The peso weakened 1.4 percent to 13.0142 per U.S. dollar at 5:02 p.m. New York time, from 12.8315 yesterday. Demand for pesos also fell as crude oil, Mexico’s biggest export, fell 2.2 percent to $76.23 a barrel.

“Dubai caused some nervousness that affected the stock and currency markets,” said Alonso Madero, who helps manage 60 billion pesos in assets at Actinver SA in Mexico City. “The Dubai concerns should dispel in the coming days.”

Dubai World, the government investment company burdened by $59 billion of liabilities, roiled markets around the world by seeking to delay repayment on much of its debt.
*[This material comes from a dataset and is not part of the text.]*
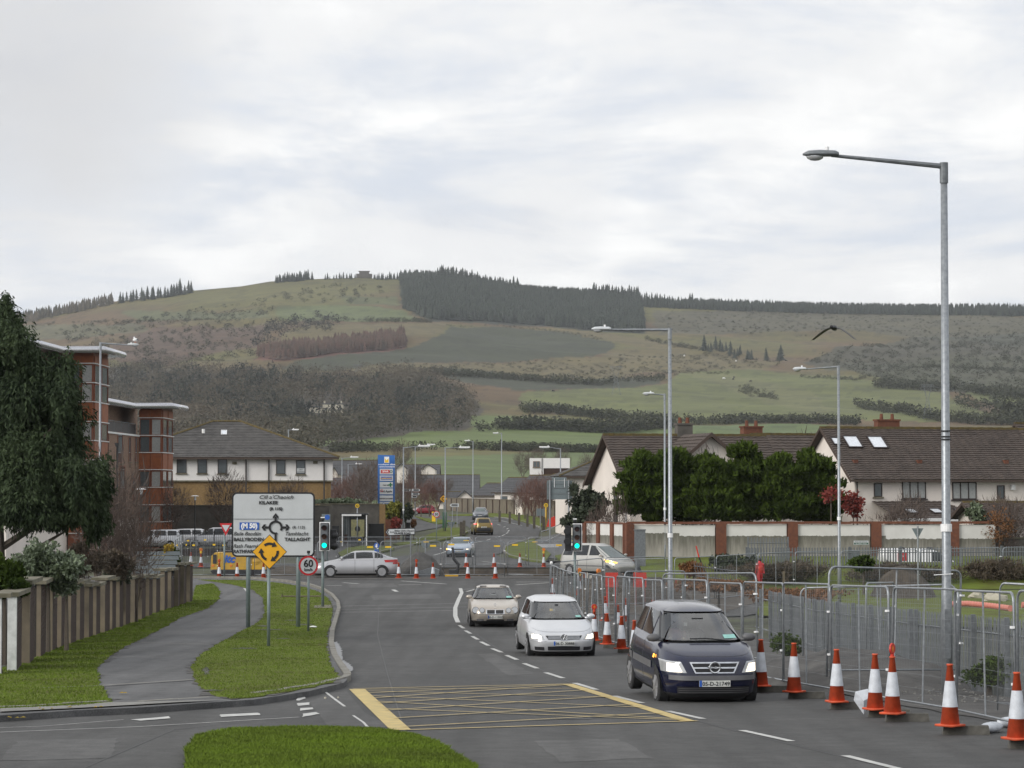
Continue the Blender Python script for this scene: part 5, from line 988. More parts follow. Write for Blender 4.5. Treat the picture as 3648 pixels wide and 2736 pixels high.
    def wheel(s, x, sd_, r, tr):
        y = sd_ * (s.arch_y(x, r) - .002); mb = MB(); a = Vector((x, y - sd_ * .19, r)); 
        mb.tube([a, a + Vector((0, sd_ * .02, 0)), a + Vector((0, sd_ * .18, 0)), a + Vector((0, sd_ * .2, 0))], [r * .94, r, r, r * .93], 24); t = mb.build('wheel', M['rub'], s.t, smooth=False)
        m2 = MB(); c = a + Vector((0, sd_ * .203, 0)); m2.cyl(c - Vector((0, sd_ * .02, 0)), c + Vector((0, sd_ * .004, 0)), r * .66, 20)
        for k in range(7): q = 6.283 * k / 7; m2.box(c + Vector((math.cos(q) * r * .36, sd_ * .008, math.sin(q) * r * .36)), (r * .6, .016, r * .1), M=Matrix.Rotation(-q, 4, 'Y'))
        m2.build('rim', M['hub'], t)
        ar = MB(); n = 14; cy = sd_ * (s.arch_y(x, r) + .006); pts = [(math.cos(math.pi * k / n), math.sin(math.pi * k / n)) for k in range(n + 1)]
        ar.add([(x + p * (r + .05), cy, r + z * (r + .05)) for p, z in pts] + [(x + p * r * .98, cy, r + z * r * .98) for p, z in pts], [(i, i + 1, n + 2 + i, n + 1 + i) for i in range(n)]); ar.build('wheel_arch', M['rub'], s.t)
    def arch_y(s, x, r): return max(abs(s.sdp(l, x, 1).y) for l in (1.2, 1.6, 2.0, 2.5))
    def mirror(s, x, lv, m, sx=1):
        for sg in (1, -1):
            p = s.sdp(lv, x, sg); b = MB().sphere(p + Vector((-.01, sg * .14, .07)), .1, 12, 8, (.8, 1.15 * sx, .72)); b.box(p + Vector((0, sg * .04, .03)), (.06, .12, .05)); b.build('wing_mirror', M[m], s.t, smooth=True)
    def plate(s, txt, yf, lv, end=1, w=.52):
        p = s.fr(lv, yf, end) + Vector((end * .02, 0, 0)); o = MB().bb(-w / 2, w / 2, -.012, .0, -.055, .055).build('number_plate', M['plate'], s.t); o.location = p; o.rotation_euler = (0, 0, math.pi / 2 * end)
        if end == 1: MB().bb(-w / 2 + .002, -w / 2 + .045, -.0155, -.0125, -.053, .053).build('blue_band', M['signb'], o)
        text(o, txt, (.02, -.0175, -.037), .098, 'black', align='CENTER', name='lettering', bold=.001)
        return o
def hatch(L_, Wd, H, cowl=1.0, cz=.98, roof=(.25, -1.6), rw=.60, nose=.74, belt=.95, z0=.2, tail=None, n=5, rzear=None):
    f, w = L_ / 2, Wd / 2; tr = tail if tail is not None else -f + .12; rz_ = rzear or belt + .02
    return [(f - .2, -f + .2, w * .80, n, [(0, z0 - .05)]), (f - .05, -f + .05, w * .965, n, [(0, z0 + .07)]), (f, -f, w, n, [(0, z0 + .30)]), (f - .05, -f + .02, w * .995, n, [(0, nose - .08)]),
            (f - .16, -f + .08, w * .955, n - .6, [(-f, rz_ - .06), (cowl, belt - .04), (f - .6, nose + .08), (f - .16, nose)]), (f - .42, -f + .1, w * .925, n - .6, [(-f, rz_), (cowl, belt), (f - .7, nose + .14), (f - .42, nose + .085)]),
            (cowl, tr, w * .86, 6, [(-f, rz_ + .03), (cowl, cz)]), (roof[0], roof[1], rw, 5, [(roof[1], H - .10), ((roof[0] + roof[1]) / 2, H - .06), (roof[0], H - .10)]), (roof[0] - .22, roof[1] + .2, rw * .74, 4, [(roof[1], H - .02), (roof[0], H - .035)])]
def glasshouse(c, y=.93, side=((.9, -.05), (-.15, -.9)), rear=True, wsy=.92, sl=(6.1, 6.93), slant=.28):
    c.F('windscreen', 'cglass', -y, y, 6.07, 6.93, wsy, -wsy, n=10)
    for sg in (1, -1):
        for i, (a, b) in enumerate(side): c.Sd('side_window', 'cglassd', a, b, sl[0], sl[1], sg, b + (slant * .15 if i else 0), a - (slant if i == 0 else 0) * 1.6)
    if rear: c.F('rear_window', 'cglassd', -y, y, 6.15, 6.9, end=-1)
def heading(dx, dy): return math.atan2(dy, dx)
# 1 navy people carrier, nearest
hd = heading(.34, -2.67); zb = gz(47.6)
c = Car('people_carrier', 'dark blue people carrier with lit headlights, nearest car on the road', (3.22 - .02, 48.0, gz(48.0)), hd, hatch(4.3, 1.745, 1.65, 1.3, 1.07, (.38, -1.8), .57, .89, 1.05, .2, -2.05), 'p_navy', .315, (1.28, -1.41), .745, cabin=1)
c.t.rotation_euler = (0, R(1.58), hd)
c_ = M['cglass']; M['cglass'] = M['screen']; glasshouse(c, .95, ((1.0, .25), (.15, -.75), (-.85, -1.7)), slant=.3)
c.F('bumper_strip', 'gtrim', -.97, .97, 2.0, 2.26, off=.025, n=16)
for sg in (1, -1):
    hl = c.F('headlight', 'lens', sg * .54, sg * .95, 2.42, 3.1, sg * .97, sg * .66, off=.012, n=10); c.F('headlight_core', 'hotc', sg * .70, sg * .82, 2.5, 2.86, sg * .82, sg * .72, parent=hl, off=.026); c.F('headlight_reflector', 'hot', sg * .62, sg * .88, 2.46, 2.92, sg * .88, sg * .70, parent=hl, off=.018)
    c.Sd('side_trim', 'gtrim', -1.95, -1.1, 2.35, 2.75, sg, off=.012); c.Sd('side_trim', 'gtrim', -1.0, .85, 2.35, 2.75, sg, off=.012)
    c.Sd('door_gap', 'dark', -.02, .0, 1.4, 5.9, sg, off=.006, n=10); c.Sd('door_gap', 'dark', -1.02, -1.0, 2.0, 5.9, sg, off=.006, n=10); c.Sd('door_handle', 'p_navy', .05, .22, 4.5, 4.8, sg, off=.035, n=3); c.Sd('indicator', 'indic', 1.05, 1.15, 3.0, 3.3, sg, off=.02, n=2)
gr2 = c.F('grille', 'dark', -.38, .38, 2.42, 2.95, .47, -.47, off=.02, n=12)
for a, b in ((2.38, 2.44), (2.64, 2.72), (2.92, 3.0)): c.F('grille_bar', 'chrome', -.38 - (a - 2.36) * .18, .38 + (a - 2.36) * .18, a, b, off=.03, parent=gr2, n=12)
for sg in (1, -1): c.F('grille_bar', 'chrome', sg * .36, sg * .39, 2.38, 3.0, sg * .50, sg * .47, off=.03, parent=gr2)
p = c.fr(2.72, 0) + Vector((.045, 0, 0)); bg_ = MB(); bg_.tube([p + Vector((.012, .09 * math.cos(k * .3927), .09 * math.sin(k * .3927))) for k in range(17)], .014, 5); bg_.tube([p + Vector((.012, -.12, .012)), p + Vector((.012, 0, -.008)), p + Vector((.012, .0, .008)), p + Vector((.012, .12, -.012))], .011, 4); bg_.build('badge', M['chrome'], gr2)
c.F('lower_grille', 'dark', -.74, .74, 1.0, 1.55, off=.012, n=12); 
for a in (1.1, 1.25, 1.4): c.F('grille_slat', 'gtrim', -.72, .72, a, a + .04, off=.03, n=10)
c.plate('05-D-21749', 0, 1.78, w=.54); c.mirror(.98, 6.0, 'gtrim', 1.1)
c.F('window_sticker', 'seatm', .50, .82, 6.12, 6.24, off=.014, n=2); wp = MB(); wp.tube([c.fr(6.03, .62) + Vector((.03, 0, .02)), c.fr(6.11, .05) + Vector((.03, 0, .02)), c.fr(6.1, -.35) + Vector((.03, 0, .02))], .012, 4); wp.build('wiper', M['dark'], c.t)
for sg in (1, -1): c.F('pillar_trim', 'dark', sg * .955, sg * .975, 6.05, 6.95, off=.009)
c.F('bonnet_line', 'dark', -.9, .9, 4.02, 4.06, off=.004, n=14)
c.driver('driver in a dark red jumper behind the windscreen of the dark blue people carrier', 'p_red')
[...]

Moody’s Investors Service and Standard & Poor’s cut the ratings on Dubai state companies yesterday, saying they may consider state-controlled Dubai World’s plan to delay debt payments a default.

Yields on benchmark government peso-denominated bonds due in 2024 rose six basis points, or 0.06 percentage point, to 8.14 percent. The bond’s price fell 0.51 centavo to 116.10 centavos per peso, according to Banco Santander SA.

Yields have fallen eight basis points this week as Fitch Ratings’s decision to shift Mexico’s outlook to stable after cutting the rating one level to BBB on Nov. 23 damped investor concern more downgrades would follow. S&P, which has a negative outlook on Mexico’s BBB+ rating, the third-lowest investment- grade rating, hasn’t decided whether to cut it as falling oil output swells the country’s budget gap.

‘Killing the Market’

S&P will likely decide against cutting Mexico’s rating, helping the peso rally to 12.50 per dollar in coming months, Madero said in a phone interview.

“Remittances keep coming, the international reserves levels are good, the fiscal reform should help,” Madero said. “The uncertainty about a rating cut was killing the market, and now it is gone.”

The peso will trade at 13 per dollar by year-end, according to the median forecast of 20 economists surveyed by Bloomberg News. The currency has appreciated 5.3 percent this year, the fourth-worst performance among the 16 most-traded currencies tracked by Bloomberg, ahead of Singapore’s dollar, Japan’s yen and Taiwan’s dollar.